I can understand about your independence and about your space. I suppose it is something to do with age cos i was like that when i was around your age hahahaha

 

You are right about using the words ALONE and DATE to drive the hint in. I dont recoomend doing it so often though.

 

My impression is that your bf feels obligated to entertain BILL as he is new in town. I would do the same as your bf in this situation and i am pretty sure that you would do the same if one of your gf is moving into town for the first time.

 

i suppose the way i see it is that he could have been more considerate towards you by discussing BILL's stay with you, BUT from his perspetive i would assume that you have the same priinciples as i do and know what the right thing to do is.

 

As you said, your problem is about your independence and about your bf not approaching you on the subject about bill's extended stay.

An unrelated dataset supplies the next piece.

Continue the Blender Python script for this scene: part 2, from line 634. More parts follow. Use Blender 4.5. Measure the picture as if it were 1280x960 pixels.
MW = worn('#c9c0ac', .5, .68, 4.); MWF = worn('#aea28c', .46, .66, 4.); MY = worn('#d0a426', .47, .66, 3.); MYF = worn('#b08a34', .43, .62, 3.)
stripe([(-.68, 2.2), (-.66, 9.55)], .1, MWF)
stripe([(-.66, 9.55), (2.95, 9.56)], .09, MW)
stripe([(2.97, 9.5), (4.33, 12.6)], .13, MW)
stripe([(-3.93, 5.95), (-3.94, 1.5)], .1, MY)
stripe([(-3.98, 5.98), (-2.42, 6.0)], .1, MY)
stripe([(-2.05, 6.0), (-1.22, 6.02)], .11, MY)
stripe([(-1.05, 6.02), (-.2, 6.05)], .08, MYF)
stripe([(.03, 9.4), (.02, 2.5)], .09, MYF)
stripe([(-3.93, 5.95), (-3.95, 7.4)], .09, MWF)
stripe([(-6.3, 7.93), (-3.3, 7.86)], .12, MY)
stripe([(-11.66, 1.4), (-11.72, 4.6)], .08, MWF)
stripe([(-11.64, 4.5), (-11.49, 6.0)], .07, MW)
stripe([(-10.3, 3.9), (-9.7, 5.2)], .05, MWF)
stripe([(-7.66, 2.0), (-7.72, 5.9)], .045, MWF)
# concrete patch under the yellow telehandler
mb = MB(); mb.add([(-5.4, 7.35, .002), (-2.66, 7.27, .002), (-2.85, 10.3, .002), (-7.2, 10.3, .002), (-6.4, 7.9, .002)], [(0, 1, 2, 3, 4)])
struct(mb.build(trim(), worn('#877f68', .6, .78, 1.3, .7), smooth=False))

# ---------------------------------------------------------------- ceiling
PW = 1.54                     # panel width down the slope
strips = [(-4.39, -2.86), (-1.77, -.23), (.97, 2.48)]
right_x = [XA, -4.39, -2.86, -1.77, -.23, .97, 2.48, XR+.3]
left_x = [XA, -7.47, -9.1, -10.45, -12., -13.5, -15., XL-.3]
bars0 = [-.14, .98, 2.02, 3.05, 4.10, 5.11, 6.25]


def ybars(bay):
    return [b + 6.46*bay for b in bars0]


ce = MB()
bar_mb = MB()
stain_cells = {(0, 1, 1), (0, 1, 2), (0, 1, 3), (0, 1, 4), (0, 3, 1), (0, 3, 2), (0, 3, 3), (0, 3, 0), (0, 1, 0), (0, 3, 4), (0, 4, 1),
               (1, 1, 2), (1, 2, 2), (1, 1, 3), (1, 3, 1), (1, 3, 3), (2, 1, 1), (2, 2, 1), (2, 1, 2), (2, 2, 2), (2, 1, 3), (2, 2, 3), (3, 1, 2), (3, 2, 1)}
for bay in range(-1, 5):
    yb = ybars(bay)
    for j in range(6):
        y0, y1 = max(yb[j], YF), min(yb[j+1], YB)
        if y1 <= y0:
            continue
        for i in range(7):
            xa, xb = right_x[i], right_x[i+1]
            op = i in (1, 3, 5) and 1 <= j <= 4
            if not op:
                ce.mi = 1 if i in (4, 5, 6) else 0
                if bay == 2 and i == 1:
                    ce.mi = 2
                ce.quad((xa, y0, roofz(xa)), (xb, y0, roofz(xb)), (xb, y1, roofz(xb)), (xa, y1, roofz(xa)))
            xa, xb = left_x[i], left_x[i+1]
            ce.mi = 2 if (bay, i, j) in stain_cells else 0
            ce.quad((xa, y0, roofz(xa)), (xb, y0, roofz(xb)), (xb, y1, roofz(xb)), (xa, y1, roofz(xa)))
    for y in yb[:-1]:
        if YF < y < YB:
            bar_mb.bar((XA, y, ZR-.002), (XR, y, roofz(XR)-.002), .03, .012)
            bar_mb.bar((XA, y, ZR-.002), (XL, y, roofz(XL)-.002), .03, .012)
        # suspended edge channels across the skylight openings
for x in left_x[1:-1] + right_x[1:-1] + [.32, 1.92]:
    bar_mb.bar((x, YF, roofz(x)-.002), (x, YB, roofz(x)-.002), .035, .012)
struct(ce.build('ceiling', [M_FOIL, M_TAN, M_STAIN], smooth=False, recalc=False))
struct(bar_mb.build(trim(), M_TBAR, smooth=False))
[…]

As you said, you would not have said "no". So maybe talking about your independence and NOT about BILL would be a good way to avoid future problems. As for Bill's stay..... bite your tongue because from his perspective you are asking him not to help his friend and that isnt right. ( it will put a bad light on you) The last thing you want is to make the whole environment more uncomfortable.

 

I hope that you can see my point, go out on DATEs to have ALONE time, just dont make it so often that your bf see that you are making him choose.

 

One more thing, it is a good thing that he want s his friends to be your friends too. WHat irritating you is the fact that you dont have a choice in the matter. Communicate that with him.

 

this is an opinion. In the end he is doing the right thing and his heart is in the right place. It is his approach that needs fine tuning.